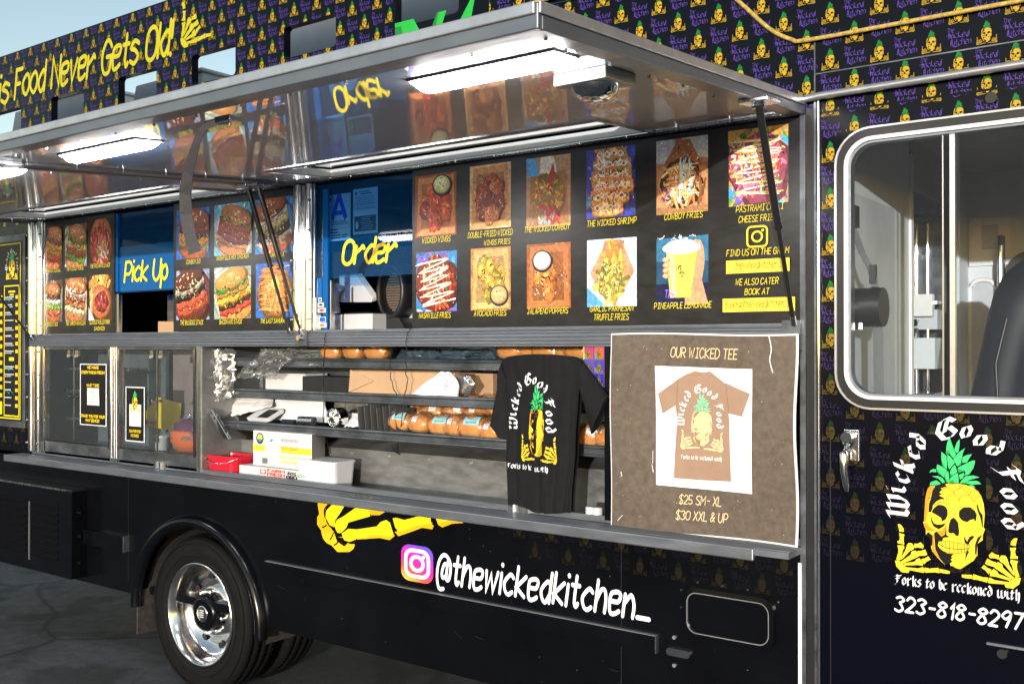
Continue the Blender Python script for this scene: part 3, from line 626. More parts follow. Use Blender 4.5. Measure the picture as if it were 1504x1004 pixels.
# skeleton hand reaching down from behind the counter
_B = lambda *f: [at(px, py) for px, py in tr(460, 730, 6.539, *f)]
HY, HO = hx('ecd31c'), hx('eeb21a')
D.many([_B(*f) for f in ((60,-60,45,70,60,160,40,190,40,260,75,310,95,390,130,435,180,460,235,522,350,522,390,490,402,450,340,432,300,470,230,420,200,330,130,240,105,150,140,60), (530,130,560,170,640,168,690,140,700,60,560,60), (785,330,820,372,1050,290,1145,305,1160,270,1120,240,900,300), (240,380,420,402,640,388,735,408,785,370,760,330,600,360), (1180,200,1200,260,1240,287,1340,250,1440,245,1440,232))], HO)
D.many([_B(*f) for f in ((210,40,160,90,125,130,120,190,160,265,205,285,215,215,260,150,320,50), (215,300,210,260,230,215,300,175,420,90,520,60,545,130,550,180,340,240,320,290,270,340,235,340), (275,345,340,300,420,305,610,278,650,235,700,215,740,240,755,300,775,355,740,372,600,358,420,400,350,425,300,410), (765,200,800,195,880,215,1010,180,1130,180,1130,235,1150,245,1000,270,820,330,790,290), (1165,185,1300,200,1435,228,1300,225,1210,240))], HY)
for P in ((90,285,110,280,130,265), (135,235,155,270,180,285), (165,402,185,370,195,340), (210,310,225,350,245,368), (205,455,225,445,240,425), (270,405,285,440,312,455), (115,190,108,130,130,85,195,50), (340,432,380,440,420,402)): D.many(ribbon(spline(_B(*P), 3), .007, True), INK)
# the handle line with its round camera badge
def badge(D, x0, x1, z0, z1, fill=None, line=(.9, .9, .92)):
    s = (z1 - z0) / 10; sx = (x1 - x0) / 10; mp = lambda P: [(x0 + u * sx, z0 + v * s) for u, v in P]
    if fill:
        NB = 14
        for j in range(NB):
            for i in range(NB):
                q = clip(rrect(0, 10, 0, 10, 2.6, 6), 10 * i / NB, 10 * (i + 1) / NB, 10 * j / NB, 10 * (j + 1) / NB)
                if q: D.poly(mp(q), fill((i + .5) / NB, (j + .5) / NB), step=False)
        D.l += 1
    k = (1.45, 8.55) if fill else (0, 10)
    D.many([mp(q) for q in ribbon(rrect(*k, *k, 2.1, 5) + rrect(*k, *k, 2.1, 5)[:1], 1.0, False)], line)
    D.many([mp(q) for q in ribbon(ell(5, 5, 1.9 if fill else 2.5, 1.9 if fill else 2.5, 20) + ell(5, 5, 1.9 if fill else 2.5, 1.9 if fill else 2.5, 20)[:1], 1.0, False)], line)
    D.poly(mp(ell(7.0, 7.0, .5, .5, 10) if fill else ell(7.8, 8.0, .7, .7, 10)), line)
def ig(u, v):
    a, b, c, d, e = hx('ffc94a'), hx('f7563a'), hx('e6259a'), hx('8a3ac8'), hx('4a55dc')
    t = max(0, min(1, .72 * v + .35 * u - .03)); ks = (a, b, c, d, e); i = min(3, int(t * 4)); f = t * 4 - i
    return tuple(ks[i][k] * (1 - f) + ks[i + 1][k] * f for k in range(3))
badge(D, -2.868, -2.69, .778, .930, ig)
text(D, '@thewickedkitchen_', -2.672, .795, .112, .985, (.88, .88, .91), 'l', wt=1.5, slant=.2, gap=2.2, bounce=.25)
sp = random.Random(21)
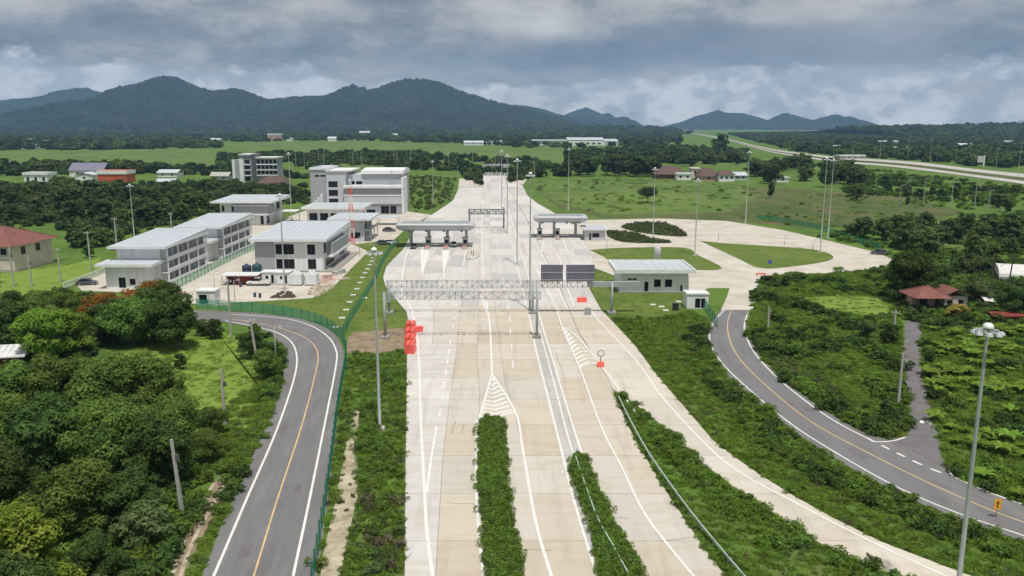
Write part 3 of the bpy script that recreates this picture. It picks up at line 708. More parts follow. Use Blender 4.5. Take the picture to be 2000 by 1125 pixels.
# cracks and sealed joints in the concrete
M_seal = material('joint_sealant', (0.16, 0.145, 0.125), 0.9)
for i, (u, v, du, dv) in enumerate([(990, 745, 44, -3), (880, 850, 10, -26), (905, 830, -3, 18), (1065, 745, 8, 22), (870, 985, 60, 2), (1160, 1010, 70, 6), (1290, 1060, 60, -8), (1085, 690, 12, 30), (1010, 1075, 70, 3), (1430, 985, 60, 40)]):
    rg = random.Random(i); P = [G(u + du * k / 7 + rg.uniform(-2.5, 2.5), v + dv * k / 7 + rg.uniform(-1.2, 1.2)) for k in range(8)]; ribbon('crack', P, 0.07, ZP - .006, M_seal, hw)
# ------------------------------------------------------------------ buildings
def window(parent, o, ex, nin, a0, a1, b0, b1, rev=0.18, mull=0, mat=None, name='window'):
    """a recessed window: thin frame with a dark pane behind it (pane is a sub-part)"""
    o, ex, nin = Vector(o), Vector(ex), Vector(nin)
    P = lambda a, z, d: o + ex * a + Vector((0, 0, z)) + nin * d
    mb = MB(); t = min(0.09, (a1 - a0) / 8)
    bars = [(a0, a0 + t, b0, b1), (a1 - t, a1, b0, b1), (a0 + t, a1 - t, b0, b0 + t), (a0 + t, a1 - t, b1 - t, b1)]
    for k in range(mull):
        m = a0 + (a1 - a0) * (k + 1) / (mull + 1); bars.append((m - t / 2, m + t / 2, b0 + t, b1 - t))
    for p, q, r, s in bars: mb.face([P(p, r, rev - .06), P(q, r, rev - .06), P(q, s, rev - .06), P(p, s, rev - .06)])
    w = mb.build(name, M_frame, parent)
    g = MB(); g.face([P(a0, b0, rev), P(a1, b0, rev), P(a1, b1, rev), P(a0, b1, rev)]); g.build('pane', mat or M_glass, w)
    return w
def volume(parent, x0, x1, y0, y1, z0, z1, mat, front=(), right=(), left=(), name='wall', top=True, mull=1):
    mb = MB(); rev = 0.2
    F = lambda hs: [h[:4] for h in hs]
    mb.holed((x0, y0, 0), (1, 0, 0), (0, 1, 0), x1 - x0, z0, z1, F(front), rev)
    mb.holed((x1, y0, 0), (0, 1, 0), (-1, 0, 0), y1 - y0, z0, z1, F(right), rev)
    mb.holed((x0, y1, 0), (0, -1, 0), (1, 0, 0), y1 - y0, z0, z1, F(left), rev)
    mb.holed((x1, y1, 0), (-1, 0, 0), (0, -1, 0), x1 - x0, z0, z1, [], rev)
    if top: mb.face([(x0, y0, z1), (x1, y0, z1), (x1, y1, z1), (x0, y1, z1)])
    w = mb.build(name, mat, parent)
    for o, ex, ni, hs in (((x0, y0, 0), (1, 0, 0), (0, 1, 0), front), ((x1, y0, 0), (0, 1, 0), (-1, 0, 0), right), ((x0, y1, 0), (0, -1, 0), (1, 0, 0), left)):
        for h in hs: window(parent, o, ex, ni, *h[:4], rev=rev, mull=h[4] if len(h) > 4 else mull, name=h[5] if len(h) > 5 else 'window', mat=M_door if len(h) > 6 else None)
    return w
def roof_flat(parent, x0, x1, y0, y1, z, th=0.45, rim=0.0, mat=None, name='roof', rise=0.0, seams=0):
    """flat metal roof with a fascia; rim raises a parapet round it; rise lifts its far edge; seams run front to back"""
    mb = MB(); i = len(mb.v)
    mb.v += [(x0,y0,z),(x1,y0,z),(x1,y1,z),(x0,y1,z),(x0,y0,z+th),(x1,y0,z+th),(x1,y1,z+th+rise),(x0,y1,z+th+rise)]
    mb.f += [(0,3,2,1),(4,5,6,7),(0,1,5,4),(1,2,6,5),(2,3,7,6),(3,0,4,7)]
    r = mb.build(name, mat or M_roof, parent)
    e = MB(); w = 0.28; zt = z + th
    if rim:
        e.box(x0 - .02, x1 + .02, y0 - .02, y0 + w, z - .02, zt + rim); e.box(x0 - .02, x1 + .02, y1 - w, y1 + .02, z - .02, zt + rim + rise)
        e.box(x0 - .02, x0 + w, y0 + w, y1 - w, z - .02, zt + rim + rise * .6); e.box(x1 - w, x1 + .02, y0 + w, y1 - w, z - .02, zt + rim + rise * .6)
    else:
        e.box(x0 - .03, x1 + .03, y0 - .05, y0, z - .02, zt + .06)
        e.box(x1, x1 + .05, y0, y1, z - .02, zt + .06); e.box(x0 - .05, x0, y0, y1, z - .02, zt + .06)
    e.build('fascia', M_trim, r)
    if seams:
        s = MB()
        for k in range(1, seams):
            x = x0 + (x1 - x0) * k / seams; s.v += [(x-.05,y0+.3,zt),(x+.05,y0+.3,zt),(x+.05,y1-.3,zt+rise),(x-.05,y1-.3,zt+rise),(x-.05,y0+.3,zt+.07),(x+.05,y0+.3,zt+.07),(x+.05,y1-.3,zt+rise+.07),(x-.05,y1-.3,zt+rise+.07)]
            b = len(s.v) - 8; s.f += [(b+4,b+5,b+6,b+7),(b,b+1,b+5,b+4),(b+1,b+2,b+6,b+5),(b+3,b,b+4,b+7)]
        s.build('seams', M_roof, r)
    return r
def part(name, mat, parent, *boxes):
    mb = MB()
    for b in boxes: mb.box(*b)
    return mb.build(name, mat, parent)
def tube_part(name, mat, parent, segs, n=8, smooth=True):
    mb = MB()
    for s in segs: mb.tube(*s, n=n)
    return mb.build(name, mat, parent, smooth)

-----

Tally the lines of the listing in which the word "from" occurs, and state the total alone.

2